» Directions for this task
Every line that contains the word "scene" should be copied out.

» Source material
-- Start --
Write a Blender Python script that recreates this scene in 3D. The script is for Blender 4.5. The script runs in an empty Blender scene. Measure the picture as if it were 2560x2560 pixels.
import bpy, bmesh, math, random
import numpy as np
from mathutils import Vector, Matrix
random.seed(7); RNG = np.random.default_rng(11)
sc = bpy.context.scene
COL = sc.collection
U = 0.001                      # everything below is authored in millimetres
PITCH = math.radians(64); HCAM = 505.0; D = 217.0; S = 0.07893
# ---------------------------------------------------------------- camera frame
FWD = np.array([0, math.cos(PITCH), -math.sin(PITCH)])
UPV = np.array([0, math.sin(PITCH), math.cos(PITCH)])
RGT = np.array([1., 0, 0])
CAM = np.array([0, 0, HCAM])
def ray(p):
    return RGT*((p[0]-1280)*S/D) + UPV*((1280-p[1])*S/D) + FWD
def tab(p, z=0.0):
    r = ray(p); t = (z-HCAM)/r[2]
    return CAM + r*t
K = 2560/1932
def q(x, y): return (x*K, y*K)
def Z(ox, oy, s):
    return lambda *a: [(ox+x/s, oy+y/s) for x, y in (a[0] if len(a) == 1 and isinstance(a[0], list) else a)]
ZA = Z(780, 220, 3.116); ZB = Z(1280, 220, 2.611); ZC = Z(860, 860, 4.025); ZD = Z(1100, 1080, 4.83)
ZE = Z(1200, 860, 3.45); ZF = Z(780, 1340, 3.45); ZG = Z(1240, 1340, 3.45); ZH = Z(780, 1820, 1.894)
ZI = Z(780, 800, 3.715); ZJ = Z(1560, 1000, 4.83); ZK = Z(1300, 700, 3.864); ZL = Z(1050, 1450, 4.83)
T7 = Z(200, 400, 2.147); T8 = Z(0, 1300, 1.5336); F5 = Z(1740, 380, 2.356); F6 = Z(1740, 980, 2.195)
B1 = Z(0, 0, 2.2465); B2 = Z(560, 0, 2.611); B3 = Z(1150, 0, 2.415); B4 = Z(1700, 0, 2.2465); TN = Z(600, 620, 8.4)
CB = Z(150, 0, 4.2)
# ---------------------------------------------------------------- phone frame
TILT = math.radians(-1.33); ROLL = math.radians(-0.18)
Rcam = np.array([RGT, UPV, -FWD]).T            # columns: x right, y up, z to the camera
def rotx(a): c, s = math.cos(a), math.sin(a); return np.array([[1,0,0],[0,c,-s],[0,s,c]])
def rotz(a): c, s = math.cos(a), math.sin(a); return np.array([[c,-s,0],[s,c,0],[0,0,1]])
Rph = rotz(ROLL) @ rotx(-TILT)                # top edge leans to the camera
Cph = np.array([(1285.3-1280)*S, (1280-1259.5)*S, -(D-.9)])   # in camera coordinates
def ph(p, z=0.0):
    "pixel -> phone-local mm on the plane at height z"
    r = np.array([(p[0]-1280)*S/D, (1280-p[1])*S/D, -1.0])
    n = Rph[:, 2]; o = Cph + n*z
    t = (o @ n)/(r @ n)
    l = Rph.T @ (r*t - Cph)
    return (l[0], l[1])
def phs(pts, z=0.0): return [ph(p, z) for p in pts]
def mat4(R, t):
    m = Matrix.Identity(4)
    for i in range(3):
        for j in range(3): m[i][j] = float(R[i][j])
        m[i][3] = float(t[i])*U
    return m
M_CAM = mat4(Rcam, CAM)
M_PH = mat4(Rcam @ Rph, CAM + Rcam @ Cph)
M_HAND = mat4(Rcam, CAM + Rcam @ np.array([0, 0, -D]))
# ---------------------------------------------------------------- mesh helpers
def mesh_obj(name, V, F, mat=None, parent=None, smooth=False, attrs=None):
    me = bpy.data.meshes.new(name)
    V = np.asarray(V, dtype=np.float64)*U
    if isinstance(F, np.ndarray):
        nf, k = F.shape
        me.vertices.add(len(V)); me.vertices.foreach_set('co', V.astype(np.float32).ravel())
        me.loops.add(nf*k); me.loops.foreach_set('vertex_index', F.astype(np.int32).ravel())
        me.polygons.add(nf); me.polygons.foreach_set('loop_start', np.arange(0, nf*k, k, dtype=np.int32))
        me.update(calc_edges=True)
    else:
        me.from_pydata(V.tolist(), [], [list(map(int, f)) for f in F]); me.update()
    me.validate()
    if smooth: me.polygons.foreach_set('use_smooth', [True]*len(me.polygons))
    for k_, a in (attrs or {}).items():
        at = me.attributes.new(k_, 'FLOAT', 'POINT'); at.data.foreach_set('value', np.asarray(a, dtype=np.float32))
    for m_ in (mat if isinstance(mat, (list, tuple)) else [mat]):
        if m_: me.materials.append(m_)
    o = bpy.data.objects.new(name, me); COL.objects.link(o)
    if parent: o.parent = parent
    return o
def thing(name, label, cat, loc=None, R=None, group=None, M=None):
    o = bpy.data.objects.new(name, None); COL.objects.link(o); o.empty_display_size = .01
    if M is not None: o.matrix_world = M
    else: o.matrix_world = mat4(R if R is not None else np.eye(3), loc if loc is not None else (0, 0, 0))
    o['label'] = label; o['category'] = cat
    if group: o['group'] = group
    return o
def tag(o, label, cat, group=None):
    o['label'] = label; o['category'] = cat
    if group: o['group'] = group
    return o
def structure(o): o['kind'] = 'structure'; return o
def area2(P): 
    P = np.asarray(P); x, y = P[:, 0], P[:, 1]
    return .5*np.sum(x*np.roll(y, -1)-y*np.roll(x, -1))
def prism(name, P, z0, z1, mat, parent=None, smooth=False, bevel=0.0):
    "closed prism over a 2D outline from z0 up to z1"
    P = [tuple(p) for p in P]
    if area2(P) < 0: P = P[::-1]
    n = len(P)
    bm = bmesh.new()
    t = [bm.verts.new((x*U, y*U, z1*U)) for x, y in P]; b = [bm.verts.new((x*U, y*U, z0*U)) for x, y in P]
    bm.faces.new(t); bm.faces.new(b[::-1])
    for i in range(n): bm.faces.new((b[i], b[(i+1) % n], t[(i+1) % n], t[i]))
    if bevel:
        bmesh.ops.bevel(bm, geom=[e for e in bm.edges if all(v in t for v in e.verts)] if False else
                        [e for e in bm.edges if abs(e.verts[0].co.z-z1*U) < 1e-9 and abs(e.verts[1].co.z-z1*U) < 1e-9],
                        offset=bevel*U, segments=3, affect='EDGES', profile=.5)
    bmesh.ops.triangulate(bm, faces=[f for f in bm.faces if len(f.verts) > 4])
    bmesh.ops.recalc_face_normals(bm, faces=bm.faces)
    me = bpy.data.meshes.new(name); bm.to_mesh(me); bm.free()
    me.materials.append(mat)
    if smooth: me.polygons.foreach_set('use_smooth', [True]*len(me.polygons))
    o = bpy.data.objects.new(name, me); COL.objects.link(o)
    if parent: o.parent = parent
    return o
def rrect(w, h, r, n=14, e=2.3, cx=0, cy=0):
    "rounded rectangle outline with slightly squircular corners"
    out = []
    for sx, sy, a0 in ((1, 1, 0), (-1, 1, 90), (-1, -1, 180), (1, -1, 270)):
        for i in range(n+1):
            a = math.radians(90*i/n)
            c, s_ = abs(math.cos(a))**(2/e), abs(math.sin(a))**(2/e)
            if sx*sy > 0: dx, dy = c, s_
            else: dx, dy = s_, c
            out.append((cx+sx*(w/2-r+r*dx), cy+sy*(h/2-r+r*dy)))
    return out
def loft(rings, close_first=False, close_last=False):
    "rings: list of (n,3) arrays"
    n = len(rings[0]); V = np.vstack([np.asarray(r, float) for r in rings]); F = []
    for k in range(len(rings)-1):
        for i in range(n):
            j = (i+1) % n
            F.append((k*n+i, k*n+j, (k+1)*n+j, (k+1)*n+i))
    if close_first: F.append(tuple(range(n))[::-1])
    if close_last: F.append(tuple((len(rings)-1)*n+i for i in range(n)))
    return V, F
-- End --
» Final answer
Write a Blender Python script that recreates this scene in 3D. The script is for Blender 4.5. The script runs in an empty Blender scene. Measure the picture as if it were 2560x2560 pixels.
sc = bpy.context.scene